While most industries have had some level of cyber-criminal activity over the past decade – no one is really immune – some industries have seen an uptick in both frequency and severity over the past 12 months. Impacts have included disruption of operations and theft of proprietary information. Industries are finding themselves under increasing threat include:

  • Oil and gas – Five natural gas pipeline operators in the US had their operations disrupted when a third party supplier of electronic data and communications services, Energy Services Group, was hacked in the spring of this year. While customer data was not compromised, Bloomberg reported that Duke Energy left Energy Services as a customer shortly after the hacking incident, over concerns that its client data could be compromised.
  • Manufacturing – The hacking of a third party vendor to more than 100 manufacturing companies was discovered in July 2018. According to UpGuard Cyber-Risk, a cybersecurity consultancy, some 157 gigabytes of data that Level One Robotics was holding was exposed via rsync, a common file transfer protocol used to mirror or backup large data sets. Sensitive documents included more than 10 years of assembly line schematics, factory floor plans and layouts, robotic configurations and documentation, ID badge request forms, and VPN access request forms. Corporates who had data exposed included VW, Chrysler, Ford, Toyota, GM, Tesla and ThyssenKrupp.

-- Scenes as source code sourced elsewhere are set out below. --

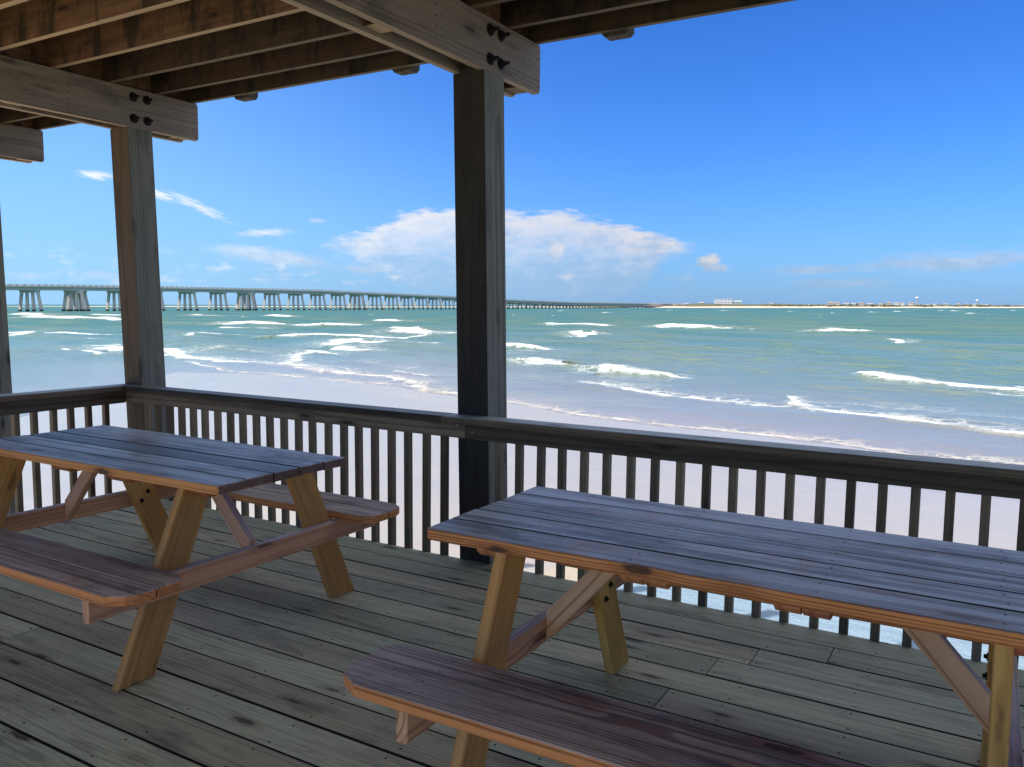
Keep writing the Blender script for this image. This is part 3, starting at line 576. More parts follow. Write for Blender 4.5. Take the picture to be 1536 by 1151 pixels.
def grid_mesh(name, az, rr, zf, mat, attrs=None, label=None):
    A, Rr = np.meshgrid(az, rr, indexing='xy'); x = Rr*np.sin(A); y = Rr*np.cos(A)
    z, at = zf(x, y, Rr)
    nr, na = x.shape; idx = np.arange(nr*na).reshape(nr, na)
    q = np.stack([idx[:-1, :-1], idx[:-1, 1:], idx[1:, 1:], idx[1:, :-1]], -1).reshape(-1, 4)[:, ::-1]
    me = bpy.data.meshes.new(name); me.vertices.add(nr*na); me.vertices.foreach_set('co', np.stack([x, y, z], -1).astype(np.float32).ravel())
    me.loops.add(q.size); me.loops.foreach_set('vertex_index', q.ravel().astype(np.int32))
    me.polygons.add(len(q)); me.polygons.foreach_set('loop_start', (np.arange(len(q))*4).astype(np.int32))
    me.update(calc_edges=True)
    me.polygons.foreach_set('use_smooth', np.ones(len(q), bool))
    for k, v in at.items():
        a = me.attributes.new(k, 'FLOAT', 'POINT'); a.data.foreach_set('value', v.astype(np.float32).ravel())
    me.materials.append(mat); ob = bpy.data.objects.new(name, me); scene.collection.objects.link(ob); ob.matrix_world = SEA
    return tag(ob, label=label, kind='structure')

# ---- water
def sea_height(x, y, r):
    off = shore_sd(x, y)
    wob = (vnoise(x/2.2+31, y/2.2, 3)-.5)*.9+(vnoise(x/.7, y/.7+9, 4)-.5)*.35
    off = off+wob
    dr = np.maximum(.1, r*r/9000)
    env = np.clip(off/25, 0, 1)**.8
    z = np.zeros_like(x)
    rg = np.random.default_rng(5)
    for lam, amp, n in ((22, .16, 5), (11, .10, 6), (5, .055, 7), (2.2, .026, 8), (1.0, .011, 7)):
        fall = np.clip(1.6-2.2*dr/lam, 0, 1) if lam < 20 else np.clip(1.6-dr/lam, 0.15, 1)
        for _ in range(n):
            a = R(205+rg.normal(0, 26)); k = 2*math.pi/(lam*rg.uniform(.7, 1.3)); ph = rg.uniform(0, 6.28)
            w_ = np.sin(k*(x*math.sin(a)+y*math.cos(a))+ph+1.5*(vnoise(x/40, y/40, 8)-.5)*3)
            z += amp/n**.5*fall*(w_+.25*np.abs(w_))*env
    small = (vnoise(x/.35, y/.5, 11)-.5)*.010*np.clip(1.4-dr/.3, 0, 1)*np.clip(off/1.5, 0, 1)
    z += small
    foam = np.zeros_like(x); lace = np.zeros_like(x)
    for pts, I in FOAM:
        P = np.array(pts); wm = P[:, 2].max()*6+3
        m = (x > P[:, 0].min()-wm) & (x < P[:, 0].max()+wm) & (y > P[:, 1].min()-wm) & (y < P[:, 1].max()+wm)
        if not m.any(): continue
        xs, ys = x[m], y[m]
        jit = (vnoise(xs/1.7, ys/1.7, 21)-.5)*min(1.2, P[:, 2].mean()*.9)+(vnoise(xs/.45, ys/.45, 22)-.5)*.35*min(1, P[:, 2].mean())
        d, par = seg_dist(xs, ys, P); s = d+jit
        dabs = np.abs(d); wd = np.interp(par, np.arange(len(P)), P[:, 2])*(.6 if I > .94 else .45); h = (1.15 if I > .94 else .85)*np.interp(par, np.arange(len(P)), P[:, 3])
        # ends taper: distance beyond the end points counts as plain distance
        nz = vnoise(xs/2.5, ys/2.5, 23)
        h = h*(.65+.7*nz)
        front = np.exp(-np.clip(-s, 0, 99)**2/(.55*wd+.15)**2); back = np.exp(-np.clip(s, 0, 99)**2/(2.2*wd+.6)**2)
        prof = np.where(s < 0, front, back)
        z[m] = np.maximum(z[m], z[m]*(1-prof)+h*prof)
        f = np.where(s < 0, np.clip(1.15-1.0*(-s)/wd, 0, 1), np.clip(1.1-.62*s/wd, 0, 1))*I
        foam[m] = np.maximum(foam[m], f)
        lace[m] = np.maximum(lace[m], np.where(s < 0, np.clip(1-(-s)/(wd*1.6+.3), 0, 1), np.clip(1-s/(wd*4+.9), 0, 1))*I*.75)
    rim = np.clip(1-np.abs(off)/.2, 0, 1)*.25
    foam = np.maximum(foam, rim)
    z += .0
    return z+np.clip(off, -.6, 3)*.012, dict(foam=foam, lace=lace, off=np.clip(off, -5, 400))
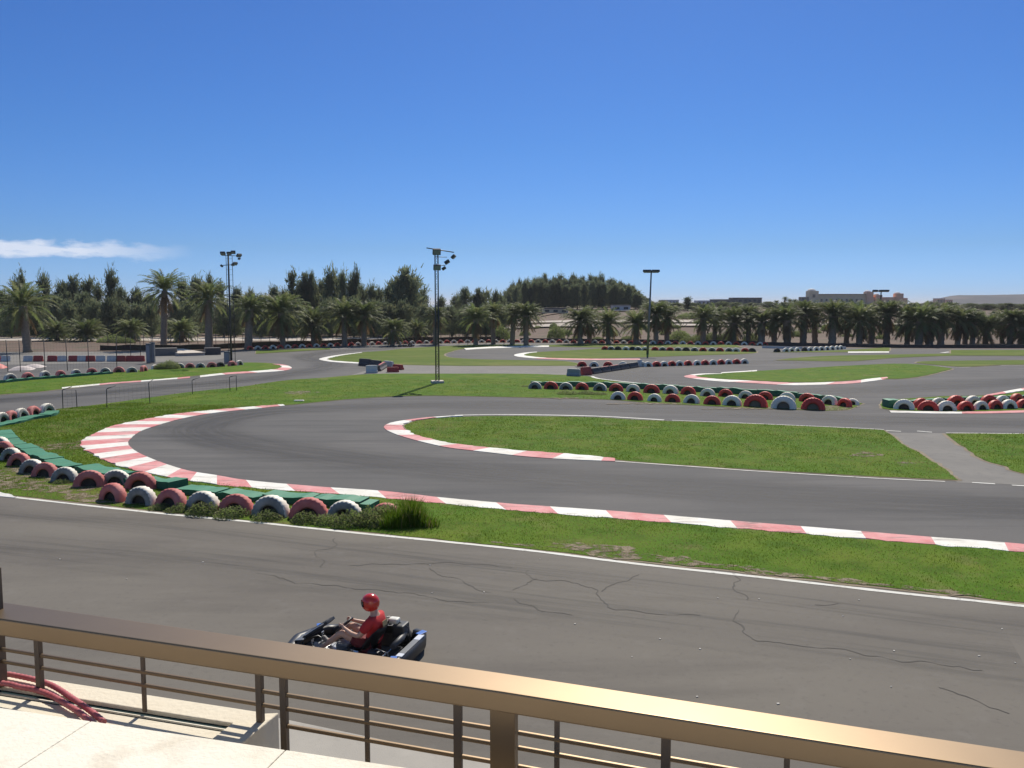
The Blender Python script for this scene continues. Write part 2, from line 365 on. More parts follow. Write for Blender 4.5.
# ------------------------------------------------------------------ grass and verges
def blades(name, P, fs, z, per_m2, maxd, hh=(.03, .07), dry=.15, cap=60000, wmul=1.0):
    tri = [(P[a], P[b], P[c]) for a, b, c in fs]
    A = np.array([[*t[0][:2], *t[1][:2], *t[2][:2]] for t in tri]); 
    ar = np.abs((A[:, 2] - A[:, 0]) * (A[:, 5] - A[:, 1]) - (A[:, 4] - A[:, 0]) * (A[:, 3] - A[:, 1])) / 2
    n = int(min(cap, ar.sum() * per_m2)); idx = RNG.choice(len(tri), n, p=ar / ar.sum())
    r1 = np.sqrt(RNG.random(n)); r2 = RNG.random(n)
    T = A[idx]; x = (1 - r1) * T[:, 0] + r1 * (1 - r2) * T[:, 2] + r1 * r2 * T[:, 4]; y = (1 - r1) * T[:, 1] + r1 * (1 - r2) * T[:, 3] + r1 * r2 * T[:, 5]
    k = (y < maxd) & (np.abs(x) < y * .75 + 2); x, y = x[k], y[k]; n = len(x)
    if n == 0: return
    nzv = np.array([mnoise.noise(Vector((a * .9, b * .9, 7))) + .5 * mnoise.noise(Vector((a * .25, b * .25, 2))) for a, b in zip(x, y)])
    sc = np.clip(y / 22, .8, 1.5) * wmul
    h = .65 * RNG.uniform(hh[0], hh[1], n) * (1 + .5 * nzv) * np.sqrt(sc); w = RNG.uniform(.006, .012, n) * sc
    th = RNG.uniform(0, 2 * np.pi, n); lx, ly = RNG.normal(0, .5, n) * h, RNG.normal(0, .5, n) * h
    V = np.zeros((n, 3, 3)); V[:, 0] = np.c_[x - np.cos(th) * w, y - np.sin(th) * w, np.full(n, z)]; V[:, 1] = np.c_[x + np.cos(th) * w, y + np.sin(th) * w, np.full(n, z)]
    V[:, 2] = np.c_[x + lx, y + ly, z + h]
    me = bpy.data.meshes.new(name); me.vertices.add(3 * n); me.vertices.foreach_set('co', V.ravel())
    me.loops.add(3 * n); me.loops.foreach_set('vertex_index', np.arange(3 * n)); me.polygons.add(n)
    me.polygons.foreach_set('loop_start', np.arange(0, 3 * n, 3)); me.polygons.foreach_set('loop_total', np.full(n, 3))
    lq = np.array([[p.x, p.y] for p in resample(lw, .6)]); dl = np.array([np.min((lq[:, 0] - a) ** 2 + (lq[:, 1] - c) ** 2) for a, c in zip(x, y)]) ** .5
    dryv = dry + .45 * np.exp(-(dl / .7) ** 2)
    for q, rr in ((U(50, 490), 3.6), (U(640, 553), 2.6), (U(70, 448), 1.8), (U(440, 425), 2.5), (U(880, 458), 2.5), (U(120, 497), 2.0)): dryv = dryv + .5 * np.exp(-((x - q.x) ** 2 + (y - q.y) ** 2) / rr ** 2)
    mi = np.where(RNG.random(n) + nzv * .9 < dryv, 2, np.where(RNG.random(n) + nzv < .55, 0, 1)).astype(np.int32)
    me.polygons.foreach_set('material_index', mi); me.update(calc_edges=True)
    tag(obj(name, me, m_blades), kind='stuff')
GZ = .026
TK = [0]
def turf(px, far=False, per=0, maxd=60, rough=.07, grow=.12, **kw):
    TK[0] += 1; gz = GZ + .0012 * TK[0]
    if grow: sheet('dirt_edge', world_poly(px, rough=rough * 2, grow=grow), .0188 + .0002 * TK[0], m_dirt)
    o, P, fs = sheet('grass_patch', world_poly(px, rough=rough), gz, m_grass_far if far else m_grass)
    if per: blades('grass', P, fs, gz - .003, per, maxd, **kw)
D = lambda *p: [p, p]
# verge between the straight and the hairpin
G1 = D(-200, 474) + [(0, 495)] + [(60, 501), (140, 510), (217, 518), (300, 527), (400, 536.5), (520, 548.5), (640, 562), (760, 574.5), (900, 590), (1030, 604)] + D(1300, 634) + D(1300, 579) + \
     [(1024, 552.6), (940, 546), (840, 537.6), (740, 529.4), (640, 521), (556, 514.6), (480, 508), (400, 500), (320, 493.6), (256, 488.6), (217, 484), (160, 476), (125, 469), (100, 459), (84, 450), (81, 443), (90, 436), (112, 427), (140, 421), (175, 415.5), (225, 410)] + D(270, 406.4) + \
     D(256, 406.5) + D(128, 403) + [(56, 410)] + D(10, 421) + D(-200, 425)
# grass north of the hairpin (continuous with the verge, one sheet each side of the kerb end)
turf(G1, per=420, maxd=48, cap=130000, hh=(.03, .065), dry=.16)
G2 = [(404, 427.5), (411, 423), (428, 419.6), (463, 417.2), (504, 416.4), (589, 417.7), (640, 420.5), (700, 422.6), (768, 425), (820, 427.3)] + D(884, 430.5) + [(889, 434), (902, 444), (920, 454.6), (949, 473)] + D(956, 480) + \
     [(949, 480.3), (860, 476.3), (760, 470.5), (690, 466), (640, 462.6), (609, 459.3), (574, 455.2), (527.5, 451.8), (481, 447.6), (440, 442.4), (413, 435.5)]
turf(G2, per=170, maxd=50, cap=90000, hh=(.03, .06), dry=.2)
G3 = D(946, 434.3) + [(985, 434.2)] + D(1150, 435) + D(1150, 500) + [(1024, 474.5), (1006, 467), (985, 461), (964, 448)]
turf(G3, per=150, maxd=50, cap=20000)
G4 = D(56, 409.5) + [(78, 407.5), (106, 404), (128, 401), (153, 397.5), (178, 394), (203, 391), (234, 388), (256, 385), (272, 382.5), (293, 380), (325, 378), (356, 375.2), (384, 374), (421, 374), (512, 374), (556, 375)] + D(589, 376.6) + \
     [(600, 379.5), (640, 384.5), (684, 388), (726, 390.5), (768, 394), (818, 398), (848, 400.5)] + D(862, 404) + [(850, 409.5)] + D(826, 411) + [(760, 409), (700, 406), (655, 403.6), (609, 400), (574, 399), (512, 397.5), (434, 396), (384, 397.3), (356, 399), (331, 401), (293, 405)] + D(268, 406.6) + D(200, 408)
turf(G4, per=60, maxd=62, cap=90000, hh=(.03, .06), grow=.1, dry=.18)
G5 = D(-80, 390) + [(0, 383), (62, 377.5), (112, 372.5), (153, 369.5), (178, 367.5), (228, 365), (240, 363), (262, 363)] + [(276, 364.2), (280.5, 366.2), (276, 369.3), (256, 371.2), (228, 373.2), (190, 376.6), (159, 380), (128, 382), (87, 386.5), (37, 392.2), (0, 395)] + D(-80, 402)
turf(G5, per=14, maxd=70, cap=20000, hh=(.04, .07), grow=.25)
G6 = [(328, 359.2), (334, 356.8), (344, 354.9), (362, 352.5), (384, 351), (409, 348.3), (440, 346.6)] + D(470, 345) + D(530, 344.6) + D(530, 346) + [(500, 346.2), (466, 348.6), (449, 352.5), (444, 355), (450, 357.5), (471, 359.2), (512, 360.3), (562, 361.2)] + D(581, 364.5) + D(574, 366) + [(512, 366), (459, 366), (403, 365), (384, 364.2), (360, 363), (341, 361.9)]
turf(G6, far=True, grow=.2)
G6b = D(527, 346.5) + D(530, 345.6) + D(590, 343.8) + D(735, 345) + D(742, 347.5) + D(590, 347.6)
turf(G6b, far=True, grow=.2)
G7 = [(522.5, 355), (527, 353.6), (537, 352.3), (574, 350.4)] + D(600, 348.6) + D(745, 350.5) + [(757, 352), (746, 354), (690, 355.8), (640, 357.6), (587, 358.9), (549, 358.1), (528, 356.9)]
turf(G7, far=True, grow=.2)
turf(D(770, 352.6) + D(848, 350.2) + D(890, 347.4) + D(889, 351.6) + D(848, 352.4), far=True, grow=.15)
turf(D(775, 360.5) + [(800, 357.8), (840, 355.8)] + D(955, 353.7) + D(955, 355.8) + [(896, 358), (850, 361.4)], far=True, grow=.15)
turf(D(951, 350.3) + D(1200, 350) + D(1200, 356.5) + D(951, 355.8), far=True, grow=.15)
turf(D(915, 363.3) + [(930, 361.4)] + D(1024, 360.4) + D(1200, 360) + D(1200, 364.3) + [(1024, 365), (990, 365.9), (960, 367)], far=True, grow=.2)
turf([(695.5, 375.8), (700, 374.7), (710, 374), (721, 373.6), (759, 371.3), (799, 368.9), (830, 367), (855, 365.7), (896, 364), (927, 365.5)] + D(953, 369) + [(927, 375.6), (903.5, 378.9)] + [(889, 379.3), (874, 379.2), (843, 381.2), (818, 382.6), (784, 382.3), (746, 380.3), (721, 379.2), (702.5, 377.7)], per=6, maxd=80, cap=20000, grow=.2)
turf(D(880, 405) + D(884, 401) + [(940, 397), (990, 396)] + D(1200, 388) + D(1200, 411) + [(960, 412), (900, 411)] + D(883, 409), per=25, maxd=60, cap=12000, grow=.1)
turf(D(992, 396.5) + D(1024, 391.6) + D(1200, 378) + D(1200, 392) + D(1020, 398), grow=.0)
turf(D(256, 351) + D(300, 349.3) + D(330, 348.3) + D(330, 349.6) + D(256, 354), far=True, grow=.1)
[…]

  • Shipping and transport – Major cyberattacks at shipping and trucking companies have hit the headlines in recent months. In late July 2018, a ransomware attack at the China Ocean Shipping Company (COSCO) crippled the company’s internal communications. This follows on from the 2017 NotPetya malware outbreak, which forced shipping giant Maersk to replace 4,000 new servers, 45,000 new PCs, and 2,500 applications over a period of 10 days. Cyberattacks are also up within the trucking industry, although these companies are keeping these attacks private. Trucking companies are vulnerable to third parties, and of course they are also essential third parties to their clients.